Film Review: You’ve Been Trumped Too

★★★☆☆

The most terrifying lesson of Anthony Baxter’s 2011 documentary You’ve Been Trumped wasn’t the warning about the behaviour of the bully-boy billionaire business man Donald Trump, but rather the terrifying acquiescence of state players, police and politicians in facilitating his behaviour and crushing any opposition no matter how tiny. Alec Salmond, the SNP, the Scottish press and local constabulary all became willing lackeys, egged on by transparently exaggerated boasts of investment in the region and massive employment.

In the process, all turned a wilfully blind eye to tactics of intimidation as well as irreversible environmental damage. Five years on and Baxter is back with a sequel that is a little too intent on – justifiably – telling us ‘I told you so’. With Donald Trump announcing his candidacy, it soon becomes apparent that the mendacious orangutan-tufted thug is set to do to the political landscape, and perhaps to the global balance of power, what he so effectively and damagingly did to Scotland. With many references back to the original film, we catch up on the 92-year-old Scottish widow Molly Forbes and her elderly tractor-fixing son Michael, who have been hold-outs and nuisances, blotting Trump’s landscaped ideas.
The households are without water since the first film, despite promises that a pipe Trump’s workers broke would be repaired. Molly’s stoic dignity contrasts with Trump’s bluster and nastiness effectively. Likewise, Michael’s stubborn integrity belies the sneering condemnation of Trump and Trump Jr. Their cases are backed up by a legal expert and local sympathies have started to turn against Trump as the promised jobs and investment failed to appear. The golfers are also not flooding to the course, which is beginning to look like one of many busts that lie in the Great Orange One’s wake.
As Trump prepares to accept the GOP’s nomination for the presidency, Michael and his wife fly out to Cleveland to confront the mogul. However, it is here that we realize that in confronting this particular Goliath, Baxter’s film is all sling and no stone. There is no way they are going to get anywhere near the presumptive candidate and although the film begins with Baxter setting up for an interview with Trump – who had seen the first film – none of this interview is actually shown, leaving the impression that the documentarian fluffed it.
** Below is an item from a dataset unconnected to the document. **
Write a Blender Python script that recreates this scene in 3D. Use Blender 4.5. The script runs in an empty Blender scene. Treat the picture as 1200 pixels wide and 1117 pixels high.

In fact, what the rank injustice, the intimidation and bullying calls for, demands even, is the door-stepping balls of a Michael Moore or even the passive aggression of a Louis Theroux.

And not just of Trump and his immediate family, but also of the Scottish politicians, legal authorities, journalists, councillors and business leaders who have allowed this to happen. Some good points are made about Trump’s silence concerning the poisoned water in Ferguson and there are some parallels with another widow bullied by Trump to make way for limousine parking on a beachfront casino. This is a timely and necessary reminder of Trump’s practices, but like Michael Moore’s Michael Moore in Trumpland, this seems like another missed opportunity, a wry exasperated sigh, when we desperately need some full on rage.